Anyway, the moral of the story is that I have found it fascinating to introduce a foreigner to a whole new world of food that he never new existed. It has made me aware of the things I eat and the way they shape my life.

In other news, I caught a pigeon yesterday on Cerro San Cristobal. I will most certainly be posting photos as soon as possible.

Friday, May 1, 2009

Condoleezza Rice is a Bitch

Why does Stanford host all the best speakers when I am away? Earlier this week Condoleezza Rice had a Q&A in one of the dorms at Stanford, which I watched on YouTube. I was hoping some of the students would put her in her place, but instead she put them in their place. Damn bitch. During the Bush administration she authorized the use of waterboarding (definition according to Wikipedia: a form of torture consisting of immobilizing the victim on his/her back with the head inclined downwards, and then pouring water over the face and into the breathing passages. By forced suffocation and inhalation of water, the subject experiences drowning and is caused to believe they are about to die.) Sounds like torture to me. But according to Condi during the Q&A session, no, it's not torture, she would never authorize torture. Then she accused the students of not having done their homework and that they should keep their comments to themselves until they knew what they were talking about. And of course she referred to 9/11 as many times as is humanly possible. Whatever, Condi. You's a bitch.

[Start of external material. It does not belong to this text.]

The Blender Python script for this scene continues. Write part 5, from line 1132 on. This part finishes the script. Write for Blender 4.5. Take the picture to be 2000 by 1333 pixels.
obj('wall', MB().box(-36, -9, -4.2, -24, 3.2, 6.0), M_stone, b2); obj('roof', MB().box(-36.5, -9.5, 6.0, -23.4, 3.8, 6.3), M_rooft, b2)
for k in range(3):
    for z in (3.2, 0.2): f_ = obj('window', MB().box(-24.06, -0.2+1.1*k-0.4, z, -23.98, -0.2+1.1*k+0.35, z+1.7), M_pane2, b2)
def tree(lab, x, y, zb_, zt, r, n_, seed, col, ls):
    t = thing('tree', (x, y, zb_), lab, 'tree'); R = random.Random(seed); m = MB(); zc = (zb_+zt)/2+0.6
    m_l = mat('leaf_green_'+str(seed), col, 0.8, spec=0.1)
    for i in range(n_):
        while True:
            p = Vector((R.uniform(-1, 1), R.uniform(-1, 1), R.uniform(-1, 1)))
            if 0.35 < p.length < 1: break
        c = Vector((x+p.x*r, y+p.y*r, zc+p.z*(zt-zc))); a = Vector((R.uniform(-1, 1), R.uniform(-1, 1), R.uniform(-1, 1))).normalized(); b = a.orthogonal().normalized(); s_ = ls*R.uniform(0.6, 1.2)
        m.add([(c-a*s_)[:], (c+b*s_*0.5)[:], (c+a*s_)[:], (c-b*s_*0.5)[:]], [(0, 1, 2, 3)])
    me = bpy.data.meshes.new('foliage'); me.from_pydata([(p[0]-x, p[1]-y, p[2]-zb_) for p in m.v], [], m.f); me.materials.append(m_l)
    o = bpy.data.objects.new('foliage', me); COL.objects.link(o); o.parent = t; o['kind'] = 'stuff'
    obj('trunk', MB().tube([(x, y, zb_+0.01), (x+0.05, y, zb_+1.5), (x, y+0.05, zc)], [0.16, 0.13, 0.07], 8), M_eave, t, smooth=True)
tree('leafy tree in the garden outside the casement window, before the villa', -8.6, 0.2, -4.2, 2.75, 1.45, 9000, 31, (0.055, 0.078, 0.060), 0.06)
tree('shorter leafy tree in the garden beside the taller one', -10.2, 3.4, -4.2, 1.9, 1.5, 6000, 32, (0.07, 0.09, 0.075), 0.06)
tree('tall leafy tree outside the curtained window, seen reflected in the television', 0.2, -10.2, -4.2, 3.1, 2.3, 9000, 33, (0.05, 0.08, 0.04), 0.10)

Anyway, Stanford also hosted Colin Powell and one of the actors from The Office this year, among some other speakers I can't remember. Kinda sucks. At least during my first two years I took full advantage of all the celebrity speakers Stanford hosted. So far my list includes Bill Gates, Ted Koppel, Ralph Nader, Natalie Portman, and Arnold Schwarzenegger.

I hope we have a good commencement speaker my senior year. Last year it was Oprah Winfrey, but the year before that it was some poet laureate no one had ever heard of. My ideal commencement speaker would be Jon Stewart, but that'll never happen, since he charges $300,000 per speech. What a sell-out.